Tuesday's booked. Wednesday looks open. You've got three calls to return about new work, two jobs from last week that aren't fully paid, and a property in the south end of town that you said you'd get to "sometime next week" three weeks ago. The client hasn't called again yet, but they will.
Running a one-person trade operation without a structured job list means carrying the schedule in your head and hoping nothing falls through before you can write it down. It works until it doesn't.
The Four Fields You Need Before Every Job
Customer, Contact, Location, and Date scheduled are the four fields that answer the morning question: where am I going, whose job is it, and how do I reach them if I'm running late?

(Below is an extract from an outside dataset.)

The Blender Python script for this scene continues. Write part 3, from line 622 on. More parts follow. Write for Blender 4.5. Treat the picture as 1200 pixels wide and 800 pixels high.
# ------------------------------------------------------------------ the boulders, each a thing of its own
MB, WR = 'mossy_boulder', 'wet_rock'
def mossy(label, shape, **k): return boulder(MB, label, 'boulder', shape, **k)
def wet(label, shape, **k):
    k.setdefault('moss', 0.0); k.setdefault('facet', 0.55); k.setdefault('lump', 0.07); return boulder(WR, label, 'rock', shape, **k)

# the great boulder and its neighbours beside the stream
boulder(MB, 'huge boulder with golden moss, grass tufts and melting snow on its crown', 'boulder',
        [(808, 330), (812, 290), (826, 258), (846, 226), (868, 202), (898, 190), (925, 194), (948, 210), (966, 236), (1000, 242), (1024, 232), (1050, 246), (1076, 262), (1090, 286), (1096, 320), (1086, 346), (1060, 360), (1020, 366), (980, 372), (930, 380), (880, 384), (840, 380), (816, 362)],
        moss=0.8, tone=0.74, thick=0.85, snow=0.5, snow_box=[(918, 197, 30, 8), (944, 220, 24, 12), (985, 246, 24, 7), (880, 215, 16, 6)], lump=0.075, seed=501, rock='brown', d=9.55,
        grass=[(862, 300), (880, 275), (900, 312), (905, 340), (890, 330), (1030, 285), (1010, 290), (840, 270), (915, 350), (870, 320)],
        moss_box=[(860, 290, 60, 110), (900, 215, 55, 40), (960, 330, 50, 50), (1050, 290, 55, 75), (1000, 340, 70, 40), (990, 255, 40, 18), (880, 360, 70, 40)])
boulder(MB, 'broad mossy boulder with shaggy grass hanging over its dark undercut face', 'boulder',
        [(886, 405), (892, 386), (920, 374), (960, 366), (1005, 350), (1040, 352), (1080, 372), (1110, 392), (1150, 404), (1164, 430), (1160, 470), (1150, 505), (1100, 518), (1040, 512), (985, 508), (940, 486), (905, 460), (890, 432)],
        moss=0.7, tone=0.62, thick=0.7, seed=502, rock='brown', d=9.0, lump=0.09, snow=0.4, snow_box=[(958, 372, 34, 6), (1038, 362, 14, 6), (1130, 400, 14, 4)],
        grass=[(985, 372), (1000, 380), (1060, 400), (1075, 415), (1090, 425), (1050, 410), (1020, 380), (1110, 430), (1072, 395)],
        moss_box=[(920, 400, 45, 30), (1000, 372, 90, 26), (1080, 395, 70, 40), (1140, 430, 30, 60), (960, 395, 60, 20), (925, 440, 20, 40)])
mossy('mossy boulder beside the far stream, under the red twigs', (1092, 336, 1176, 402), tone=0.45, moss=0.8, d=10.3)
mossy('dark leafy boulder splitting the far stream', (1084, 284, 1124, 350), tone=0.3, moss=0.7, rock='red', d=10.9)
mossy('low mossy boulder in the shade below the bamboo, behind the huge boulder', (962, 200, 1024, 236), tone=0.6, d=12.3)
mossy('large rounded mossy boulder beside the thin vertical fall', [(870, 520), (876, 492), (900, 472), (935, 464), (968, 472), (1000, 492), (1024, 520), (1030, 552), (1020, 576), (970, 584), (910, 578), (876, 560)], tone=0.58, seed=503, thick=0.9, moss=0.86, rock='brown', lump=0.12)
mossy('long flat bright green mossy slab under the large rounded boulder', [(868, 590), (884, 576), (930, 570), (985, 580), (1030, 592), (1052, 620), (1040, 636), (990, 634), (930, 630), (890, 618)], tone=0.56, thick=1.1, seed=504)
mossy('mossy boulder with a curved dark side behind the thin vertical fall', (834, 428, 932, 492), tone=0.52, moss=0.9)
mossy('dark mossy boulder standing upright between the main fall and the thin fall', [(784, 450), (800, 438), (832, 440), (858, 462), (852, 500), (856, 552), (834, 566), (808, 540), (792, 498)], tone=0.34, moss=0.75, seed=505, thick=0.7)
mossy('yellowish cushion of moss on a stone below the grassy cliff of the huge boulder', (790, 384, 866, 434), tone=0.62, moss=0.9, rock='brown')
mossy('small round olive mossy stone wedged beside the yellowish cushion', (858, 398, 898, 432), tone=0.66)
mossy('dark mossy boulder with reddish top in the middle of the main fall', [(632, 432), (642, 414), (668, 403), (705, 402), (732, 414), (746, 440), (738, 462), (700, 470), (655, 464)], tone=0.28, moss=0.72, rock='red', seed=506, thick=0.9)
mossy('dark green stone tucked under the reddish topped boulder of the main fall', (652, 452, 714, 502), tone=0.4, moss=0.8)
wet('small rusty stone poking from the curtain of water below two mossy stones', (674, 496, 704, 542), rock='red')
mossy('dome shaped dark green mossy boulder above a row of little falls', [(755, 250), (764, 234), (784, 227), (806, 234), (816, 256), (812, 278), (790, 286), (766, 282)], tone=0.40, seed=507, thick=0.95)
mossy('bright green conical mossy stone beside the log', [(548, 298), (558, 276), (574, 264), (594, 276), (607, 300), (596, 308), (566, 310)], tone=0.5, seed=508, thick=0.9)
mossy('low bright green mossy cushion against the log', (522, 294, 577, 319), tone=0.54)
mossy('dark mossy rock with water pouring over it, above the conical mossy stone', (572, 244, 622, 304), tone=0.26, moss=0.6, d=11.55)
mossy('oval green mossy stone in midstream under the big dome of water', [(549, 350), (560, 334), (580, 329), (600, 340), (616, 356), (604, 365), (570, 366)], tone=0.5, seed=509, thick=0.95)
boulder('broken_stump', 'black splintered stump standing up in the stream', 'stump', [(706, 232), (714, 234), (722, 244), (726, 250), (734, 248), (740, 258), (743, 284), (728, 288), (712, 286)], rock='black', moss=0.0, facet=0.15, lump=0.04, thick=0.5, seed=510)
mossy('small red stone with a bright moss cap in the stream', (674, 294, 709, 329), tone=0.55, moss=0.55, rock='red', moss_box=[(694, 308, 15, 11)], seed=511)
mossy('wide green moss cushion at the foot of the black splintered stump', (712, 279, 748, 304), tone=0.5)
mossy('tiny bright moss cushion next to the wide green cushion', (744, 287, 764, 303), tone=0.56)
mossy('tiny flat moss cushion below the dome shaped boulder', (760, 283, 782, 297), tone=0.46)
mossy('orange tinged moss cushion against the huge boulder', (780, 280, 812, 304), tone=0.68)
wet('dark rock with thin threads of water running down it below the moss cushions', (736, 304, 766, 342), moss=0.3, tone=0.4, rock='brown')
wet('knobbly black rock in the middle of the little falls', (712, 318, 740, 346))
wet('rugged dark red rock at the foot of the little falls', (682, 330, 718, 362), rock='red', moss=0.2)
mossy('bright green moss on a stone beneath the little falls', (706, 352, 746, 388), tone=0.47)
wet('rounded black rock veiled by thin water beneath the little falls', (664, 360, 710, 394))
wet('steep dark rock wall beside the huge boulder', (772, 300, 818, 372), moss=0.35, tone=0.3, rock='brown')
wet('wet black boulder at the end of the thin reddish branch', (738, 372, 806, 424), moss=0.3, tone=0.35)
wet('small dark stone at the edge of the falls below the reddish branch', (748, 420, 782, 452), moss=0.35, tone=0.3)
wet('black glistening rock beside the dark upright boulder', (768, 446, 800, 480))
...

Contact is the phone link — it connects to the device's contact list directly. When you're twenty minutes out and need to confirm access, one tap. Location is the address, not just the suburb. Two customers in the same street with similar names is a real risk if you're working from memory.
what needs done is the job description field. It sounds obvious, but the detail level matters. "Fix leak" is not a job description. "Isolate and repair burst flexi under kitchen sink, check stopcock operation, turn off and clear water from cabinet" is a job description you can quote against, order parts for, and hand to another tradesperson without a phone call. The field is free text for a reason — some jobs are two sentences, some are ten.
The Status Field Is the Whole Point
Status is where the job list becomes a workflow tool rather than a note. The field separates scheduled from in-progress from completed — and filtered by Status, the list shows you exactly what's overdue, what's active, and what's done.
For a sole trader operating in a jurisdiction where invoicing is tied to job completion, the Status field is also the billing trigger. Filter for Status = Completed and no invoice issued, and you have your end-of-week billing queue.
Completed by captures the actual completion date — separate from Date scheduled because jobs rarely complete on the day they were booked. The gap between those two fields, across a year of records, tells you something about your booking accuracy and whether your quoted lead times match reality.
cost is the job value. Not a detailed breakdown — just the number that goes on the invoice. Combined with Status = Completed and sorted by date, it's a revenue timeline. Filtered by month, it's a rough cash flow picture.
The notes field and the Jobs to do text field handle everything that doesn't fit the structured fields: access codes, materials needed, follow-up required, what the customer said about the previous repair attempt. It's the context that makes the job make sense when you open the record three weeks after booking it.